Uyuşmazlık, … Yönetim Kurulu Kararının iptali davasında verilen geçici hukuki koruma kararına ilişkindir.
Duruşma açılmasını gerektiren gerektiren sebep bulunmadığından HMK’nın 353. ve 355. maddeleri gereğince inceleme ve müzakereler kamu düzeni ve istinaf nedenleriyle sınırlı biçimde dosya üzerinden yürütülmüştür.
Buna göre;
Dosya içerisindeki bilgi ve belgelere, usule ve yasaya uygun gerektirici nedenlere, kanıtların toplanması ve değerlendirilmesinde bir usulsüzlük görülmemesine, mahkemenin ilamda yazılı şekilde ortaya koyduğu taktirine, dava değeri gözetilerek teminat miktarının arttırılmış olmasına, yapılan inşaat seviyesine göre davacı ve davalının istinaf başvurularının HMK’nın 353/1-b-1.madde ve bendi uyarınca ayrı ayrı esastan reddine karar verilmesi gerekmiştir.

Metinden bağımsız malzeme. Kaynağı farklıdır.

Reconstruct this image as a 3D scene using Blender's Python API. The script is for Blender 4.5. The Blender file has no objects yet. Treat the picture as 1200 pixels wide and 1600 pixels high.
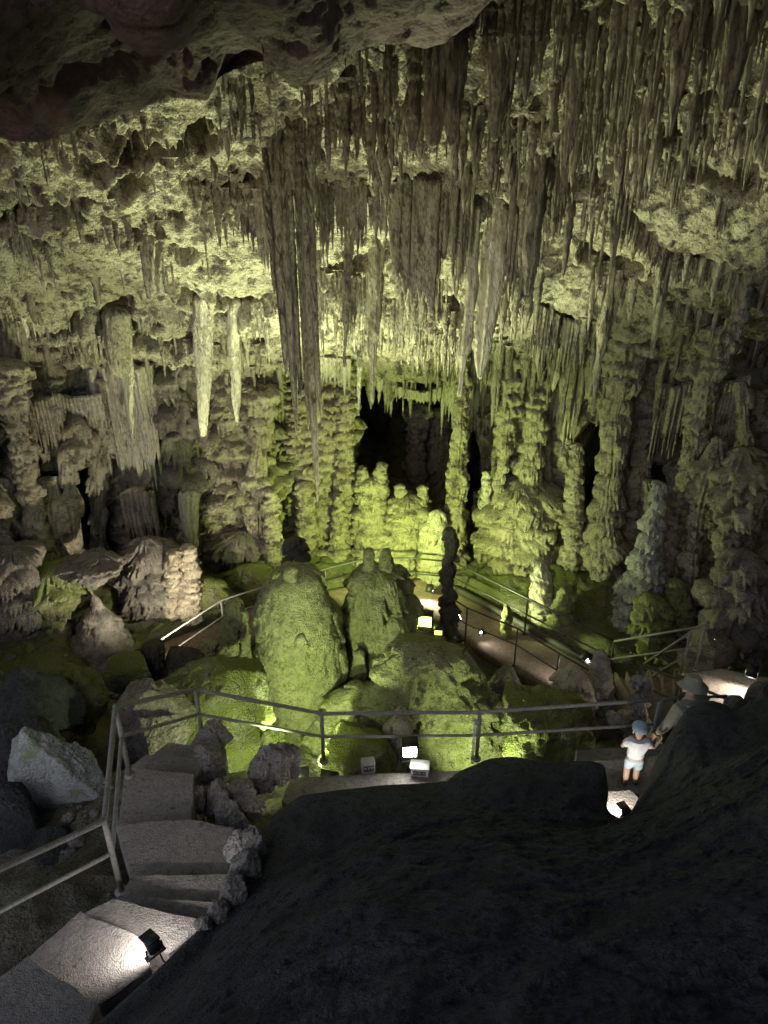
import bpy, math, random
import numpy as np
from mathutils import Vector, Matrix

sc = bpy.context.scene
col = sc.collection
rng = np.random.default_rng(7)
random.seed(7)
R = math.radians

# ------------------------------------------------------------------ camera frame (photo pixels 1200 x 1600)
F = 1209.0
PITCH = R(28.0)
SP, CP = math.sin(PITCH), math.cos(PITCH)

def at(px, py, D):
    """world point seen at a photo pixel, D metres ahead of the viewer (camera stands at the origin)"""
    a, b = (px - 600) / F, (800 - py) / F
    fy = CP + b * SP
    k = D / fy
    return np.array([a * k, D, (-SP + b * CP) * k])

def at_z(px, py, z):
    a, b = (px - 600) / F, (800 - py) / F
    k = z / (-SP + b * CP)
    return np.array([a * k, (CP + b * SP) * k, z])

def depth_of(p):
    return p[1] * CP - p[2] * SP

def project(P):
    P = np.asarray(P)
    d = P[..., 1] * CP - P[..., 2] * SP
    u = P[..., 1] * SP + P[..., 2] * CP
    return 600 + F * P[..., 0] / d, 800 - F * u / d, d

# ------------------------------------------------------------------ noise
def _h(i, j, k, s):
    n = (i * np.int64(374761393) + j * np.int64(668265263) + k * np.int64(2147483647) + s * np.int64(1274126177)) & 0xFFFFFFFF
    n = ((n ^ (n >> 13)) * np.int64(1274126177)) & 0xFFFFFFFF
    n = ((n ^ (n >> 16)) * np.int64(2246822519)) & 0xFFFFFFFF
    return n ^ (n >> 15)

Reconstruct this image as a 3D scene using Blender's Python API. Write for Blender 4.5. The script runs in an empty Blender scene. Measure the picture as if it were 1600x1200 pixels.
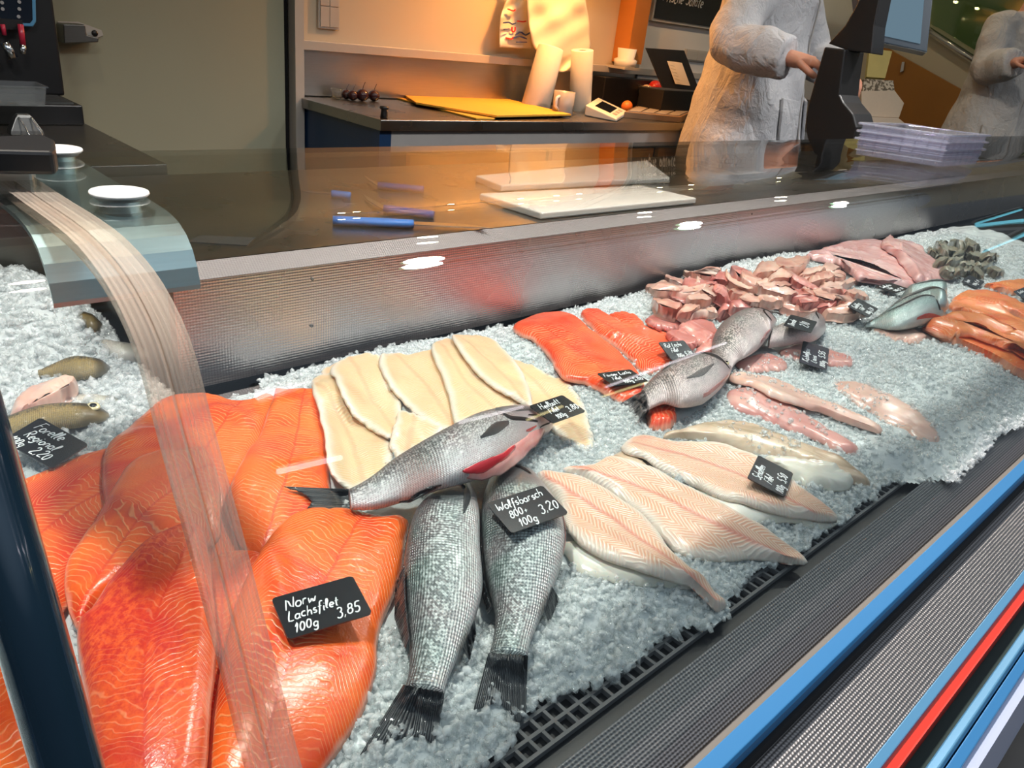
import bpy, math, random
import numpy as np
from mathutils import Vector, Matrix

# ------------------------------------------------------------------ camera, sky, lights, exposure
S = bpy.context.scene
COL = S.collection
ZC = 1.20                                   # eye height above the floor
F = 1201.0                                  # focal length in pixels of a 1600 px wide frame
R = np.array([[0.72972866, -0.21459428, 0.64918824],
              [-0.67524368, -0.37537223, 0.63493438],
              [0.10743395, -0.90169007, -0.41882331]])
cam_d = bpy.data.cameras.new('camera')
cam_d.sensor_width = 36.0
cam_d.lens = F / 1600 * 36.0
cam_d.clip_start = 0.02
cam = bpy.data.objects.new('camera', cam_d)
COL.objects.link(cam)
cam.matrix_world = Matrix(((R[0][0], -R[0][1], -R[0][2], 0), (R[1][0], -R[1][1], -R[1][2], 0),
                           (R[2][0], -R[2][1], -R[2][2], ZC), (0, 0, 0, 1)))
S.camera = cam
S.view_settings.view_transform = 'Standard'
S.view_settings.look = 'None'
S.view_settings.gamma = 1.0
S.view_settings.use_curve_mapping = False
S.view_settings.exposure = 0.08
S.cycles.max_bounces = 10
S.cycles.transparent_max_bounces = 24
S.cycles.transmission_bounces = 6
S.cycles.caustics_reflective = False
S.cycles.caustics_refractive = False
S.cycles.sample_clamp_indirect = 6.0
S.cycles.use_denoising = True

W = bpy.data.worlds.new('daylight'); S.world = W; W.use_nodes = True
wn = W.node_tree
bg = wn.nodes['Background']
_tc = wn.nodes.new('ShaderNodeTexCoord'); _sx = wn.nodes.new('ShaderNodeSeparateXYZ')
_rp = wn.nodes.new('ShaderNodeValToRGB')
_e = _rp.color_ramp.elements
for _i, (_p, _c) in enumerate(((0.48, (0.05, 0.055, 0.06)), (0.66, (0.09, 0.11, 0.14)), (0.76, (0.72, 0.84, 1.0)), (0.90, (0.80, 0.89, 1.0)), (0.97, (0.22, 0.26, 0.30)))):
    if _i > 1: _e.new(_p)
    _e[_i].position = _p; _e[_i].color = (*_c, 1)
_mr = wn.nodes.new('ShaderNodeMapRange'); _mr.inputs[1].default_value = -1; _mr.inputs[2].default_value = 1
wn.links.new(_tc.outputs['Generated'], _sx.inputs[0]); wn.links.new(_sx.outputs[2], _mr.inputs[0])
wn.links.new(_mr.outputs[0], _rp.inputs[0]); wn.links.new(_rp.outputs[0], bg.inputs[0])
bg.inputs[1].default_value = 0.85

def area_light(name, loc, size, power, color, target=None, shape='DISK', size_y=None, spread=3.14):
    d = bpy.data.lights.new(name, 'AREA'); d.shape = shape; d.size = size
    if size_y: d.size_y = size_y
    d.energy = power; d.color = color; d.spread = spread
    o = bpy.data.objects.new(name, d); COL.objects.link(o); o.location = loc
    t = Vector(target) if target else Vector(loc) - Vector((0, 0, 1))
    o.rotation_euler = (t - Vector(loc)).to_track_quat('-Z', 'Y').to_euler()
    return o
# light of the row of counter lamps above the ice (their housings are built further down)
COUNTER_LAMPS = [(x, 0.80, ZC + 0.92) for x in (0.05, 1.2, 2.4, 3.6)]
for i, p in enumerate(COUNTER_LAMPS):
    area_light('counter_lamp_light', (p[0], p[1], p[2] - 0.012), 0.13, 15.0, (1.0, 0.94, 0.88), spread=2.5)
# the warm lamp over the back counter and the row of little spots on the rail above it
WARM = (2.78, 2.56, ZC + 0.74)
area_light('warm_lamp_light', (WARM[0], WARM[1], WARM[2] - 0.09), 0.12, 34.0, (1.0, 0.38, 0.08), target=(2.70, 2.93, ZC + 0.1))
# ceiling light of the shop behind the counter
CEILING_SPOTS = [(0.5, 1.95, 2.64), (2.0, 1.95, 2.64), (3.5, 1.95, 2.64), (5.0, 1.95, 2.64)]
for i, p in enumerate(CEILING_SPOTS):
    area_light('shop_ceiling_light', p, 0.10, (2.6, 4.2, 5.2, 5.2)[i], (1.0, 0.86, 0.64))

# ------------------------------------------------------------------ projection: photograph pixel -> point on a real plane
def ray(u, v): return R @ np.array([(u - 800) / F, (v - 600) / F, 1.0])
def at_z(u, v, z): r = ray(u, v); return r * ((z - ZC) / r[2]) + (0, 0, ZC)
def at_y(u, v, y): r = ray(u, v); return r * (y / r[1]) + (0, 0, ZC)
def at_x(u, v, x): r = ray(u, v); return r * (x / r[0]) + (0, 0, ZC)
def at_d(u, v, d): return ray(u, v) * d + (0, 0, ZC)

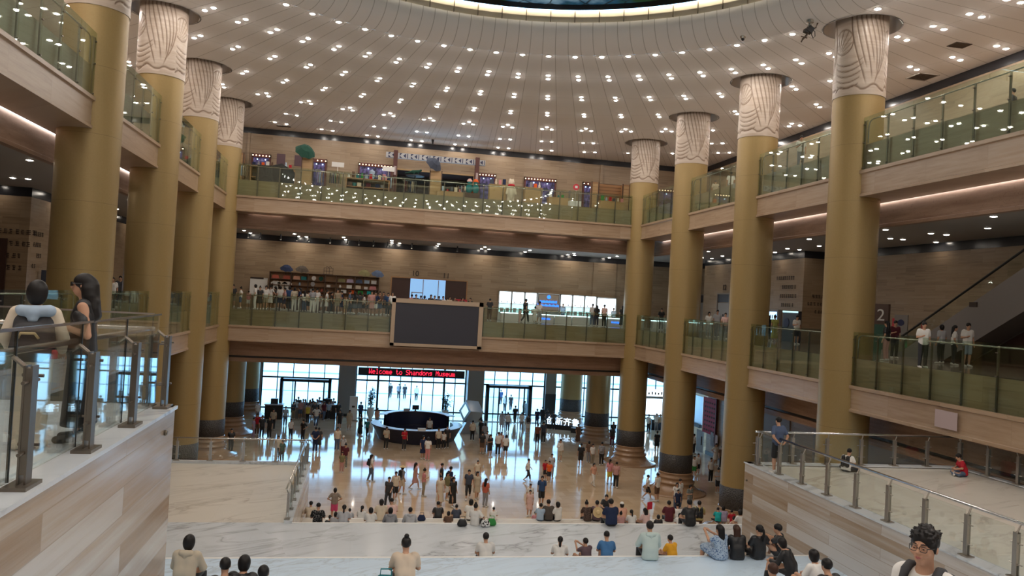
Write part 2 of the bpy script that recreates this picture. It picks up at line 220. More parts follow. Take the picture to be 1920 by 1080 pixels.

HÜKÜM : Gerekçesi yukarıda açıklandığı üzere;
1-Taraf vekillerinin yerinde görülmeyen istinaf isteminin 6100 Sayılı HMK’nun 353/1. fıkra (b-1) bendi gereğince ESASTAN REDDİNE,
2-Taraflarca peşin yatırılan 492TL istinaf yoluna başvuru harcı ile 179,90TL istinaf karar harcının Hazineye gelir kaydına, başkaca harç alınmasına yer olmadığına,
3-Yapılan istinaf giderlerinin nihai kararda mahkemesince dikkate alınmasına,
4-Kesin olan işbu kararın taraflara tebliği ile harç tahsil işlemlerinin ilk derece mahkemesince yerine getirilmesine,
İlişkin dosya üzerinden yapılan inceleme sonunda 13.10.2023 tarihinde, 6100 Sayılı HMK’nun 362. maddesi (1-f) bendi gereğince KESİN olarak oy birliği ile karar verildi.